Mungkin post pertama pada tahun 2018 ini, saya akan membuat tulisan yang sedikit banyaknya "agak sensitif". Entahlah, perspektif semua orang itu berbeda-beda. Saya gak tahu mau bagaimana memulainya padahal tadi begitu segar dipikiran saya bagaimana saya ingin memberi pesan pada seluruh pembaca di luar sana. Tetapi, mari kita mulai saja.
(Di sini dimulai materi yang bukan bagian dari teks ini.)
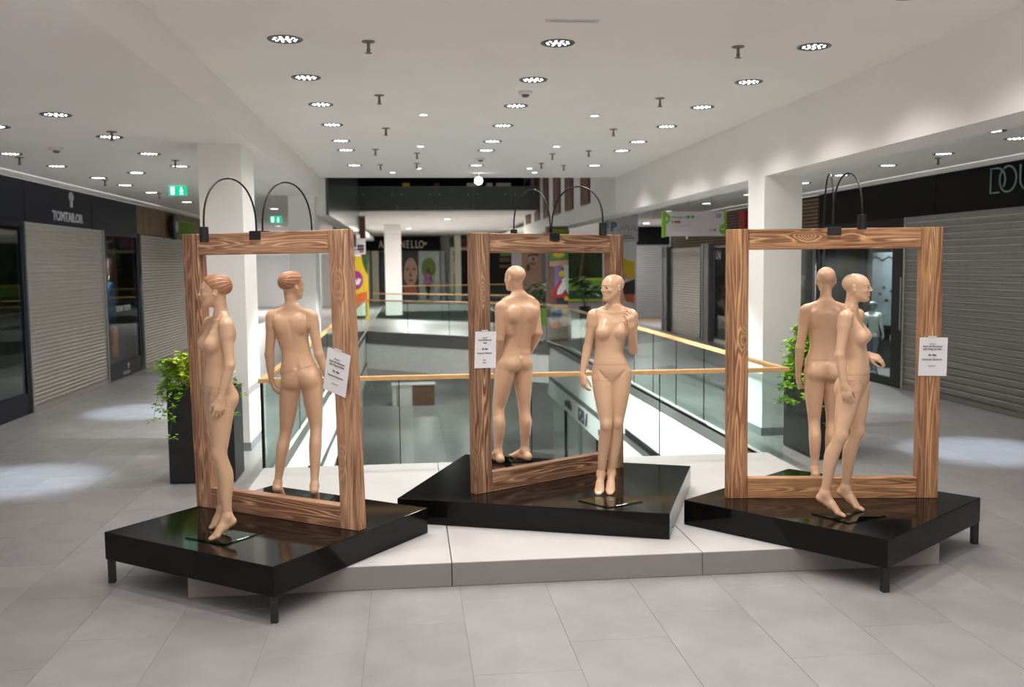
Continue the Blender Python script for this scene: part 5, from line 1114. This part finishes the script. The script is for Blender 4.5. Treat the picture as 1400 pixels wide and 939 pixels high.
P = Poster(t, 23.99); P.put([(832, 350), (870, 350), (870, 428), (832, 428)], 'pwhite').put([(833, 352), (846, 349), (860, 356), (868, 358), (868, 380), (860, 383), (850, 374), (842, 372), (833, 380)], 'yellow').put([(838, 366), (852, 372), (858, 378), (852, 386), (840, 384)], 'face').put([(833, 383), (850, 388), (868, 381), (868, 402), (856, 404), (846, 396), (833, 400)], 'poster').put([(838, 388), (846, 390), (852, 398), (842, 402)], 'pwhite').put([(853, 402), (867, 402), (867, 414), (856, 412)], 'orange')
t = thing('painted_column', 'column wrapped with a bright abstract painting at the corner of the far railing', 'advertising column', (3.88, 27.0, 0)); MB().box((0, 0, 0), (.56, .5, 3.24)).build('core', 'pbrown', t)
P = Poster(t, 26.99)
P.put([(751, 313), (778, 313), (778, 330), (751, 330)], 'lime_sign').put([(751, 345), (777, 345), (777, 354), (751, 356)], 'pgreen').disc(764, 348, 8, 4, 'yellow').put([(751, 357), (777, 355), (777, 366), (751, 364)], 'face').put([(751, 366), (760, 366), (760, 402), (751, 402)], 'facedk').put([(758, 364), (768, 362), (768, 384), (760, 394), (758, 392)], 'plilac').disc(769, 374, 5, 4.5, 'yellow').put([(764, 388), (770, 380), (775, 378), (774, 394), (766, 404), (761, 402)], 'pwhite').put([(752, 404), (766, 382), (769, 384), (756, 406)], 'red').put([(757, 404), (775, 400), (775, 405), (757, 408)], 'red').put([(770, 362), (777, 362), (777, 402), (774, 398)], 'pale').put([(760, 407), (776, 406), (776, 416), (762, 418)], 'poster').disc(774, 408, 3, 3, 'yellow').put([(752, 416), (776, 416), (776, 446), (752, 446)], 'face').put([(754, 426), (768, 422), (768, 434), (754, 438)], 'pblue').disc(760, 444, 8, 5, 'orange')
# far shop with the face poster
t = thing('shop_facade', 'far shop with black name board and large dark haired face poster', 'shop front', (-2.8, 60., 0))
for u0, u1 in ((498, 531), (548, 602)): rel(t, rect(MB(), u0, 323, u1, 343, 59.9)).build('name_board', 'blackpanel', t)
def ltr(s, u, v, sz, m='cream'): p = at_y(u, v, 59.88) - np.array(t.location); text('lettering', s, sz, m, t, p, U, Vv, .01, .006, .62, 'CENTER')
for s, u in (('A', 521), ('V', 528), ('A', 536), ('N', 543), ('N', 550.5), ('E', 557.5), ('L', 564), ('L', 570), ('O', 576)): ltr(s, u, 339, .66)
MB().slab(ellipse(0, 0, .09, .09, 10), at_y(581.5, 333, 59.87) - np.array(t.location), U, Vv, Nn, .01).build('dot', 'cream', t)
for u0, u1, m in ((498, 508, 'greyshut'), (508, 519, 'cream'), (519, 531, 'poster'), (548, 572, 'poster'), (572, 602, 'pale'), (602, 608, 'greyshut')): rel(t, rect(MB(), u0, 343, u1, 418, 59.95)).build('front_panel', m, t)
P = Poster(t, 59.94)
P.disc(561.5, 372, 9.5, 20, 'face').put([(549, 344), (572, 344), (572, 362), (568, 354), (560, 351), (554, 358), (552, 376), (549, 380)], 'poster').disc(557, 368, 2.6, 1.2, 'facedk').disc(566, 368, 2.6, 1.2, 'facedk').disc(561.5, 383, 3.4, 1.6, 'red').put([(560.5, 370), (563, 378), (559.5, 378)], 'facedk').put([(554, 390), (569, 390), (571, 402), (551, 402)], 'orange').put([(576, 350), (598, 350), (598, 370), (576, 372)], 'plilac' if False else 'pale').disc(586, 366, 10, 14, 'lime_sign')
o = clothed('small display figure in pink top and dark trousers beside the far face poster', 'front', (1.05, 58.6, 0), R(0), 1.15, 'pink', 'blackcloth', 'facedk')
# far shop with brown sign
t = thing('shop_facade', 'far dim shop with brown sign board and dark doors', 'shop front', (2.5, 60., 0)); rel(t, rect(MB(), 615, 323, 682, 338, 59.9)).build('name_board', mat('brown_board', (.045, .025, .018), .4, var=.1), t); rel(t, rect(MB(), 615, 338, 699, 342, 59.9)).build('door_head', 'cream', t); rel(t, rect(MB(), 616, 342, 620, 400, 59.9)).build('door_jamb', 'cream', t)
rel(t, rect(MB(), 620, 342, 699, 404, 59.95)).build('dark_opening', 'dark', t)
text('lettering', 'DE TESA', .30, 'dred', t, at_y(628, 333.5, 59.88) - np.array(t.location), U, Vv, .01, .006); text('lettering', 'casa', .26, 'red', t, at_y(634, 337.5, 59.88) - np.array(t.location), U, Vv, .01, .004)
P = Poster(t, 59.94); P.disc(624, 358, 5, 12, 'lime_sign').put([(620, 358), (629, 358), (629, 374), (620, 374)], 'pale').put([(683, 352), (697, 352), (697, 358), (683, 358)], 'woodpanel').put([(683, 362), (697, 362), (697, 366), (683, 366)], 'woodpanel').put([(684, 342), (698, 342), (698, 350), (684, 350)], 'pgreen').put([(622, 384), (628, 384), (628, 400), (622, 400)], 'counterside')
t = thing('shop_facade', 'far shop with pale face picture and eye behind the leafy plants', 'shop front', (6.3, 60., 0)); rel(t, rect(MB(), 700, 325, 713, 425, 59.9)).build('pillar', 'pwhite', t); rel(t, rect(MB(), 713, 325, 741, 425, 59.95)).build('picture', 'face', t); rel(t, rect(MB(), 741, 325, 750, 425, 59.9)).build('pillar', 'greyshut', t)
P = Poster(t, 59.94); P.disc(728, 354, 6, 3, 'pale').disc(729, 354, 2.3, 2.3, 'facedk').put([(722, 348), (734, 346), (738, 350), (728, 349), (722, 351)], 'facedk').put([(733, 341), (740, 343), (740, 346), (734, 345)], 'poster').put([(722, 359), (734, 360), (728, 362)], 'facedk').disc(722, 366, 3, 5, 'facedk')
t = thing('shop_facade', 'far shop with dark green curtain wall behind the lime counter', 'shop front', (8.2, 60., 0)); rel(t, rect(MB(), 750, 322, 836, 425, 59.95)).build('curtain_wall', mat('dark_green_wall', (.05, .065, .03), .7, var=.5, scale=.9), t); rel(t, rect(MB(), 690, 318, 836, 325, 59.9)).build('glow_board', mat('mint_panel', (.42, .55, .46), .6, var=.05), t)
P = Poster(t, 59.93)
for u in (782, 790, 797, 806, 812, 822): P.put([(u, 340), (u + 2.5, 340), (u + 4 * math.sin(u), 382), (u - 3 + 4 * math.sin(u), 382)], 'slat' if u % 2 else 'dleaf', 'trunk_print')
t = thing('counter', 'long lime green counter in the far shop', 'counter', (9.2, 55.9, 0)); MB().box((0, 0, .62), (2.2, .7, 1.2)).build('counter_front', 'counterside', t); MB().box((2.2, .1, .62), (3.0, .8, 1.15)).build('counter_front', 'counterside', t); MB().box((-.03, -.05, 1.2), (2.3, .75, 1.34)).build('counter_top', 'counter', t); MB().box((0, .02, 0), (3.0, .7, .12)).build('plinth', 'counter', t); MB().box((.05, .08, .12), (2.9, .65, .62)).build('recess', mat('deep_green', (.02, .09, .05), .5, var=.1), t)
t = thing('counter_planter', 'lime planter tub with plants in front of the far face picture', 'planter', (4.72, 34.5, 0)); MB().prism(ellipse(0, 0, .34, .3, 14), 0, .62).build('tub', 'counterside', t); MB().prism(ellipse(.0, 0, .30, .27, 14), .62, .66).build('soil', 'soil', t)
rng = random.Random(12)
def big_plant(label, x, y, z, n, size, m, seed, up_=.5, spread=.25):
    t = thing('leafy_plant', label, 'plant', (x, y, z)); rng = random.Random(seed); st, fo = MB(), MB()
    for k in range(n):
        a = 6.283 * k / n + rng.uniform(-.3, .3); tip = Vector((math.cos(a) * spread * rng.uniform(.5, 1.3), math.sin(a) * spread * rng.uniform(.5, 1.3), up_ * rng.uniform(.5, 1.2))); st.tube([(0, 0, 0), tip * .5 + Vector((0, 0, .08)), tip], .008, 5); leaves(fo, tip, 4, .05, size, .7, rng); leaves(fo, tip * .6 + Vector((0, 0, .06)), 2, .05, size, .7, rng)
    stuff(fo.build('foliage', m, t)); st.build('stem', 'stem', t)
big_plant('broad leafy plant in the far tub before the face picture', 4.72, 34.5, .64, 16, .26, 'dleaf', 4, .75, .42); big_plant('pale green plant right behind the far lime tub', 5.45, 35.6, .0, 12, .2, 'leaf', 5, 1.2, .3)
t = thing('floor_pot', 'slim dark pot standing behind the raised hand mannequin beyond the void', 'planter', (6.05, 33.2, 0)); MB().lathe([(.16, 0), (.22, .7), (.20, .72)], seg=16).build('pot', 'planter', t); MB().lathe([(.19, .66), (.18, .70)], seg=12).build('soil', 'soil', t)
big_plant('dark large leaved plant in the slim pot beyond the void', 6.05, 33.2, .68, 12, .36, 'dleaf', 6, .9, .32)
# left far side
t = thing('printed_stand', 'yellow stand with purple disc behind the left frame post', 'advertising column', (-2.62, 40., 0)); rel(t, rect(MB(), 473, 350, 503, 440, 40.)).build('panel', 'yellow', t)
P = Poster(t, 39.99); P.disc(487, 383, 9.5, 13, 'purple').put([(474, 350), (486, 350), (484, 362), (474, 372)], 'pgreen').put([(495, 350), (503, 350), (503, 376), (497, 362)], 'dleaf').put([(482, 382), (486, 380), (487, 384), (490, 380), (494, 382), (491, 389), (485, 389)], 'pwhite').put([(482, 404), (502, 398), (502, 416), (482, 420)], 'orange').put([(482, 420), (502, 414), (502, 432), (482, 436)], 'pgreen')
MB().box((0, .04, 0), (.9, .3, .08)).build('foot', 'blackmat', t)
t = thing('hanging_sign', 'white hanging board with dark symbol grid behind the left frame', 'sign', (-2.55, 39., 0)); rel(t, rect(MB(), 470, 325, 499.5, 348, 39.)).build('board', 'pwhite', t)
for i in range(3):
    for j in range(2): rel(t, rect(MB(), 489 + 3 * i, 334.5 + 4.3 * j, 491.4 + 3 * i, 338 + 4.3 * j, 38.99, .012)).build('pictogram', 'poster', t)
for v_ in (336, 340.5): rel(t, rect(MB(), 479, v_, 487, v_ + 1.6, 38.99, .012)).build('small_print', 'pblue', t)
rel(t, rect(MB(), 492, 343, 497, 345, 38.99, .012)).build('pictogram', 'red', t); MB().tube([(.1, .02, 3.3), (.1, .02, 4.0)], .01, 6).tube([(.55, .02, 3.3), (.55, .02, 4.0)], .01, 6).build('hanger', 'steel', t)
t = thing('fabric_sail', 'mauve triangular banner hung above the left frame post', 'banner', (-2.3, 34., 0)); a = [at_y(*p, 34.) for p in ((455, 296), (455, 336), (487, 336), (487, 317))]
MB().slab([(p[0] + 2.3, p[2]) for p in a], (0, 0, 0), U, Vv, Nn, .02).build('fabric', 'pink', t); MB().tube([(a[0][0] + 2.3, .0, a[0][2]), (a[3][0] + 2.3, 0, a[3][2])], .015, 6).build('edge_cord', 'steel', t)
t = thing('wall_banner', 'narrow dark brown banner beside the mauve sail', 'banner', (-2.0, 33.6, 0)); rel(t, rect(MB(), 492, 296, 499, 326, 33.6, .02)).build('fabric', 'pbrown', t); rel(t, rect(MB(), 491.5, 295, 499.5, 296, 33.6, .03)).build('rod', 'steel', t)
shutter('dark grey roller shutter at the far end of the left gallery', (-8.6, 52., 0), (1, 0, 0), (0, -1, 0), 3.2, 2.85, .085, 'greyshut', False); struct('wall_end_left', MB().box((-13, 52.05, 0), (-2.55, 52.25, 3.7)), 'greywall')
t = thing('facade_post', 'black post left of the far dark grey shutter', 'post', (-8.75, 51.9, 0)); MB().box((-.08, -.1, 0), (.1, .1, 3.0)).build('casing', 'blackmat', t); MB().box((-.1, -.12, 0), (.12, .12, .05)).build('foot', 'blackmat', t)
shutter('pale striped roller shutter behind the second white column', (-4.6, 51.9, 0), (1, 0, 0), (0, -1, 0), 1.6, 2.85, .085, 'alu2', False)
# brown canvases on the upper parapet
for i, (ya, yb_) in enumerate(((34.9, 36.2), (32.4, 33.6), (30.3, 31.4), (27.9, 29.2), (25.7, 27.0), (23.3, 24.5))):
    t = thing('wall_canvas', f'{ORD[5 - i]} brown upright canvas on the white upper parapet', 'picture', (4.39, ya, 3.66), 0, 'brown canvases on the upper parapet'); MB().box((-.035, 0, 0), (0, yb_ - ya, 1.6)).build('stretcher_frame', 'poster', t); MB().box((-.04, .02, .02), (-.035, yb_ - ya - .02, 1.58)).build('canvas', 'pbrown', t)
    MB().slab(ellipse((yb_ - ya) / 2, .8, .22, .42, 12), (-.04, 0, 0), (0, 1, 0), (0, 0, 1), (-1, 0, 0), .002).build('painted_shape', 'facedk', t)
# lower storey furniture and lettering
t = thing('service_desk', 'white and walnut service desk on the lower floor seen through the glass', 'counter', (-.95, 46.8, -4.6)); MB().box((0, 0, 0), (.22, .7, 1.0)).build('side_block', 'pwhite', t); MB().box((.30, -.05, 0), (.95, .7, 1.0)).build('side_block', 'pwhite', t)
for k in range(4): MB().box((.97 + .27 * k, -.1, 0), (1.235 + .27 * k, .6, .92)).build('walnut_panel', 'woodpanel', t)
MB().box((-.04, -.1, 1.0), (2.1, .75, 1.05)).build('desk_top', 'pwhite', t)
t = thing('wall_lettering', 'dark lettering on the white band under the right edge of the void', 'sign', (VX1 - .004, 24.6, -1.52))
text('lettering', 'nobilis', .30, 'ink', t, (0, 0, .05), UR, (0, 0, 1), .01, .004, 1.3); text('lettering', 'IZI /', .42, 'ink', t, (0, -2.0, .0), UR, (0, 0, 1), .01, .008, 1.6); text('lettering', 'mode', .26, 'ink', t, (0, -4.5, .06), UR, (0, 0, 1), .01, .003, 1.5)
t = thing('round_pouffe', 'dark low pouffe on the lower floor behind the left frame', 'pouffe', (-.9, 17.5, -4.6)); MB().lathe([(.3, .02), (.32, .35), (.3, .42), (.1, .44)], seg=18).build('cushion', 'blackcloth', t, smooth=True); MB().lathe([(.25, -.001), (.25, .02)], seg=16).build('foot', 'steel', t)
Perkenalkan saya nama saya Amelia Lita.
Oke, yang baca mungkin sudah tahu itu.
Saya keturunan tionghoa.
Oke, yang baca mungkin bisa tahu dari foto profil saya dan juga judul saya. Mata sipit (walaupun saya sering mengakui mata saya lebih besar ketimbang adik saya), siapalah yang tidak tahu itu sebagai ciri khas dari keturunan Tionghoa.
Saya beragama Buddha.
Anda mungkin mulai mengkerutkan dahi. Ngapain pula anak ini membahas dia agama apa. Penting apa? Dari awal pake perkenalan segala, penting apa?
Eits, tunggu dulu. Biarkan saya menyelesaikan perkenalan saya.
Saya, teman-teman pembaca sekalian, adalah orang Indonesia.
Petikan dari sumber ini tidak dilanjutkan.